For India, the concerns in the Middle East are manifold. The region is India’s largest supplier of oil. As many as 85 million Indian expats live and work there. “The US and Iran have started putting their naval vessels in the Strait of Hormuz. Our ships carrying oil pass through this region,’’ says Anu Sharma, associate fellow at the Centre for Air Power Studies, New Delhi.

While India has chosen to bring down oil imports from Iran to almost zero under American pressure, there are other areas where India and Iran are partners. Any hostility in the region, for instance, puts the fate of the Chabahar port in jeopardy. The work on the port, which is India’s gateway to Afghanistan and Central Asia, has been progressing at a glacial pace, despite the active involvement of Prime Minister Narendra Modi. At the recent meeting of the India-Iran joint economic commission held in Tehran, the two sides promised to expand connectivity. But, India has been unable to generate much enthusiasm from private companies to invest in Iran, especially after the stringent sanctions imposed by the US. And, without private investment, the Chabahar project is unlikely to succeed.

The ongoing crisis has also revealed the limits of India’s diplomatic leverage, despite the goodwill it enjoys in both Washington and Tehran. Jaishankar did not figure in the call list of US Secretary of State Mike Pompeo after Soleimani’s assassination, but Pakistan army chief General Qamar Bajwa did, demonstrating Pakistan’s growing importance in the changing scenario. Pompeo also reached out to Afghanistan President Ashraf Ghani, German Foreign Minister Heiko Maas and French Foreign Minister Jean-Yves Le Drian. It took a phone call from Jaishankar to voice India’s apprehensions. He called up Pompeo on January 5 to highlight India’s stakes and concerns in the region. He also reached out to Zarif and reiterated that India remained deeply worried about growing tensions in the region.

“We cannot play a mediating role between the US and Iran, because we have tilted more towards the US,’’ says Sharma. The dynamics of the relationship changed under prime minister Manmohan Singh, especially after India and the US signed the civilian nuclear deal in 2005. In 2009, India voted against Iran at the International Atomic Energy Agency, criticising its nuclear programme. When Jaishankar retired as foreign secretary, he said the Chabahar project was not moving forward because Iran kept on changing the goalposts. India and Iran have not been able to sign a deal on developing an Iranian gas field despite negotiating with each other for more than a decade. Modi did try to add some warmth to the relationship, but with India actively wooing Israel and Saudi Arabia—Iran’s sworn enemies—the leverage India enjoys with Iran is limited.

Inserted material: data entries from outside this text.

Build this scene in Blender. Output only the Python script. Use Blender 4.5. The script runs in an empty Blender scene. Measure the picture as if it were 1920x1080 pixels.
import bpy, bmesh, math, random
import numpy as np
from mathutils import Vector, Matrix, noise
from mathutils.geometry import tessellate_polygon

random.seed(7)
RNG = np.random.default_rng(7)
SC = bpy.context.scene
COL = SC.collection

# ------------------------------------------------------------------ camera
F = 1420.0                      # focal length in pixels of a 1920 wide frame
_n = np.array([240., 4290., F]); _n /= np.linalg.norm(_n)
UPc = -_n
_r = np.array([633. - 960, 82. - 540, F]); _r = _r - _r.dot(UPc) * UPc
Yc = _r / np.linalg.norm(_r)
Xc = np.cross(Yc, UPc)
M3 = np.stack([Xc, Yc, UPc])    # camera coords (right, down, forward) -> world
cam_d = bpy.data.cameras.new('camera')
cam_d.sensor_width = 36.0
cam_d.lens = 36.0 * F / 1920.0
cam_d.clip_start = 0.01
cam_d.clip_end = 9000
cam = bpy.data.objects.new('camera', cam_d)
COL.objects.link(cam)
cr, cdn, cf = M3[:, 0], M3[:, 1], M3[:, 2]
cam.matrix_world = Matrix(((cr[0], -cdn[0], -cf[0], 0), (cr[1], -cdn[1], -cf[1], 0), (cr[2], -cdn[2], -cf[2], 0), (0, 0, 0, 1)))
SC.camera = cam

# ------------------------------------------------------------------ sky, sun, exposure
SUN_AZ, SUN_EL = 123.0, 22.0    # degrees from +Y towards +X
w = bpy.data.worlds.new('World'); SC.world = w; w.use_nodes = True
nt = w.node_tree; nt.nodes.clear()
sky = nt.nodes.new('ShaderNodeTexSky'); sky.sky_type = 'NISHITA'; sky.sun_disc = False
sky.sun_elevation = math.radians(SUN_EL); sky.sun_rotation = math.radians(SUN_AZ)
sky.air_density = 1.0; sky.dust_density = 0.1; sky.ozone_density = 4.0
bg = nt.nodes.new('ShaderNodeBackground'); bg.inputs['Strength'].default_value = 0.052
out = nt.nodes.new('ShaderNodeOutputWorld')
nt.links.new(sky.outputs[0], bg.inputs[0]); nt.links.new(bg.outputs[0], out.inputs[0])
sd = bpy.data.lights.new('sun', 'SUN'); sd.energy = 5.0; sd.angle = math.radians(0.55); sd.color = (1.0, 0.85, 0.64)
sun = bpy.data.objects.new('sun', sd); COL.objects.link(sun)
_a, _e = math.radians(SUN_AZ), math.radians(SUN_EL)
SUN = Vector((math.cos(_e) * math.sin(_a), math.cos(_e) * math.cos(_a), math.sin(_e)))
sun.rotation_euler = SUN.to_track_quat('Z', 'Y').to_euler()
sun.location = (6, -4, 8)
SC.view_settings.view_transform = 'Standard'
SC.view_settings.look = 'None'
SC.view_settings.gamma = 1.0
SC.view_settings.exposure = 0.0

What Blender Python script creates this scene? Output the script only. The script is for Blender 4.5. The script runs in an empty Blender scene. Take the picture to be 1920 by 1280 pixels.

“Iran is somewhat annoyed about the oil imports,’’ says former diplomat Ashok Sajjanhar. “There is no other country, other than Russia, which does not need its oil. But China, which has its own problems with the US, and countries like Japan and South Korea had to fall in line with what the US wanted under the threat of CAATSA (Countering America’s Adversaries Through Sanctions Act).’’

Even more worrying for India is the fact that a conflict between the US and Iran could spill over beyond the Gulf. “Afghanistan is very worried,’’ said former Indian ambassador to Afghanistan Rakesh Sood. “Soleimani had been dealing with Afghanistan from the 1990s.” His death will have an impact on the non-Pashtun population, which is considered close to Iran. Any deterioration in the Afghan security situation is yet another strategic challenge that New Delhi will be desperate to avoid at the moment.